The Takeaways from Messer Greisheim
- Summary and default judgments travel poorly across borders. A foreign judgment valid in its home jurisdiction could fail the Section 13(b) “merits” test in India only if the foreign court did not substantively engage with a defendant’s documented, triable defences. Foreign claimants strategising for default-to-summary judgments (switching from default judgment to summary judgment to improve enforceability) are alerted to the risk of failure. However, Messer Greisheim rejected the idea of inherent suspicion against summary judgments, the Court held that a 13(b) hit applies only when the record of the case establishes an unfair truncation of a legitimate dispute.
- At the same time, the jurisdiction to grant summary judgment is not intended to convert the proceeding into a “mini-trial”, but rather to enable cases where there is no real prospect of success to be disposed of summarily.
- Contemporaneous corporate records can defeat a foreign decree at the enforcement stage, even years later.
- Foreign exchange regulatory permissions regulate execution, not adjudication. The judgment offers welcome clarity that conditional RBI approvals do not operate as a permanent shield against liability. They instead govern the timing and quantum of actual remittance once a decree is to be executed, a sensible accommodation between access to justice and India’s exchange-control regime.
Conclusion
Does the Indian law appear to allow a merits examination, a revision au fond? Messer Greisheim answered that in the negative. It was observed that by relying strictly on a summary procedure to dismiss a genuinely triable defence, the English court bypassed a full trial on the merits. A reading of CPC, S 13, indicates that Indian courts are prohibited from conducting a revision au fond.
- The executing court cannot act as an appellate court.
- It cannot re-examine the substantive facts, reweigh the evidence, or substitute its own view on the merits for that of the foreign judge.
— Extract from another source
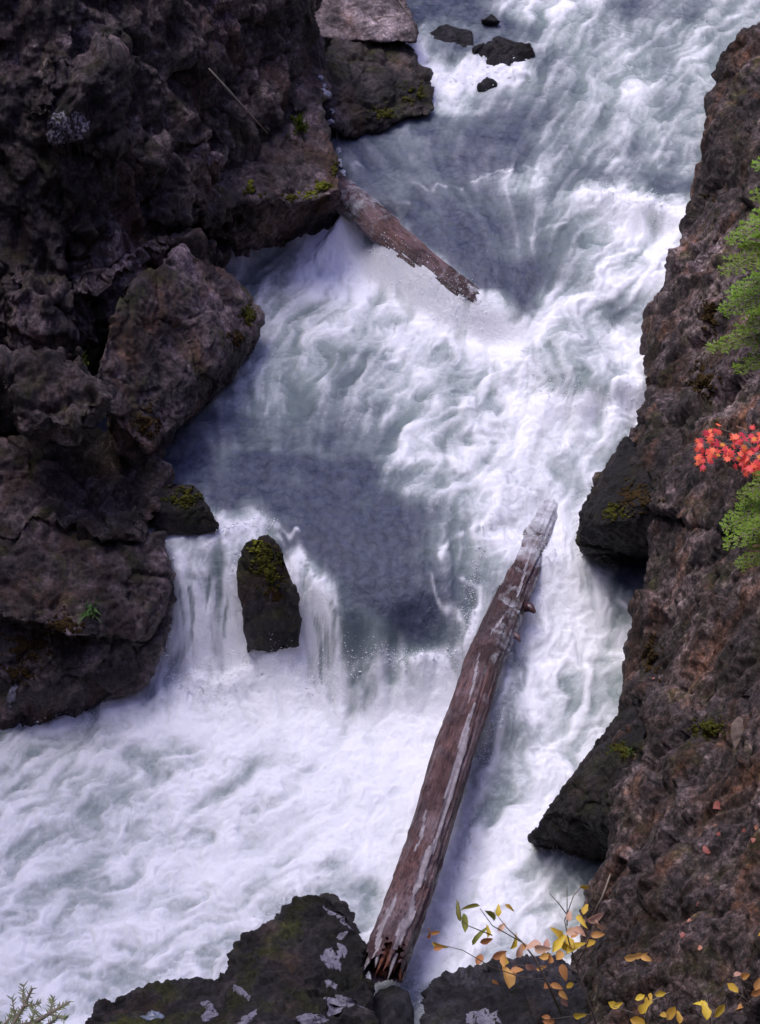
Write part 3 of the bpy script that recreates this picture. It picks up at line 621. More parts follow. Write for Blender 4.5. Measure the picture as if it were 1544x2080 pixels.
b_wedge = rock('boulder', [[(528, 640, 1.85), (525, 680, 1.65), (440, 742, 2.12), (330, 848, 2.1), (300, 920, 1.95), (230, 860, 2.4), (190, 760, 2.75), (240, 600, 3.05), (370, 490, 2.95), (440, 530, 2.5), (500, 585, 2.1),
     (520, 692, 1.48), (450, 790, 1.42), (325, 885, 1.38)],
   [(300, 800, 2.05), (330, 870, 1.9), (310, 985, 1.5), (290, 990, 1.5), (240, 930, 1.9), (220, 830, 2.4)]],
  M_BOULDER, voxel=.018, push=.8, big=.06, mid=.03, fine=.014, seed=7, smooth_it=60)
tag(b_wedge, 'large brown wedge shaped boulder jutting right into the middle of the stream', 'boulder')
b_small = rock('rock', [[(305, 1000, 1.65), (345, 976, 1.72), (395, 982, 1.68), (425, 1030, 1.55), (442, 1072, 1.36), (400, 1085, 1.3), (330, 1085, 1.32), (300, 1050, 1.5)]],
  M_MOSSY, voxel=.014, push=.4, big=.02, mid=.015, fine=.008, seed=8)
tag(b_small, 'small dark mossy rock above the left waterfall, between cave and water', 'rock')
b_low = rock('boulder', [[(-250, 920, 2.0), (50, 930, 1.92), (125, 1005, 1.72), (190, 1070, 1.58), (330, 1085, 1.46), (335, 1200, 1.15), (310, 1290, .85), (150, 1290, 1.15), (-250, 1200, 1.5)],
   [(330, 1080, 1.45), (338, 1200, 1.1), (330, 1310, .62), (250, 1390, .42), (150, 1380, .65), (-250, 1330, .9), (-250, 1150, 1.5), (200, 1100, 1.5), (320, 1335, .2), (235, 1410, .1), (185, 1462, .02), (0, 1486, -.02), (-250, 1490, -.02)],
   [(-250, 880, 2.25), (20, 905, 2.08), (70, 955, 1.9), (-250, 1000, 1.9)]],
  M_BOULDER, voxel=.019, push=.9, big=.09, mid=.04, fine=.016, seed=9, smooth_it=60)
tag(b_low, 'large rough grey boulder with moss at the left edge beside the left waterfall', 'boulder')
b_stand = rock('standing_rock', [[(500, 1100, 1.48), (545, 1092, 1.52), (575, 1120, 1.45), (590, 1180, 1.25), (610, 1215, 1.1), (608, 1310, .62), (560, 1325, .5), (500, 1322, .5), (492, 1210, 1.08), (486, 1140, 1.32), (500, 1340, .2), (600, 1335, .2)]],
  M_MOSSY, voxel=.012, push=.35, big=.03, mid=.02, fine=.008, seed=10)
tag(b_stand, 'upright mossy rock splitting the waterfall into two', 'rock')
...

Messer Griesheim is ultimately a cautionary tale about procedure trumping substance. Messer Greisheim may have had a sound claim under the loan agreement’s subrogation clause. But by obtaining a summary judgment that bypassed Goyal’s triable defences instead of testing them at trial, it ended up with a decree that, twenty years and several rounds of litigation later, wasn’t enforceable in India. For foreign judgment creditors eyeing Indian assets, the lesson is unambiguous: a decree obtained without the Indian defendant being allowed a genuine opportunity to contest disputed facts is a fragile asset in the Indian execution courts, however efficiently it may have been obtained abroad. Section 13(b) thus speaks loud and clear – such summary judgment becomes suspect when it appears to have been entered solely to bypass a highly contested matter. Courts in India can review the record, as Messer Greisheim observed, only to identify whether the decision related to a summary procedure was indeed based upon sound reasons and wasn’t aimed at truncating an otherwise triable dispute.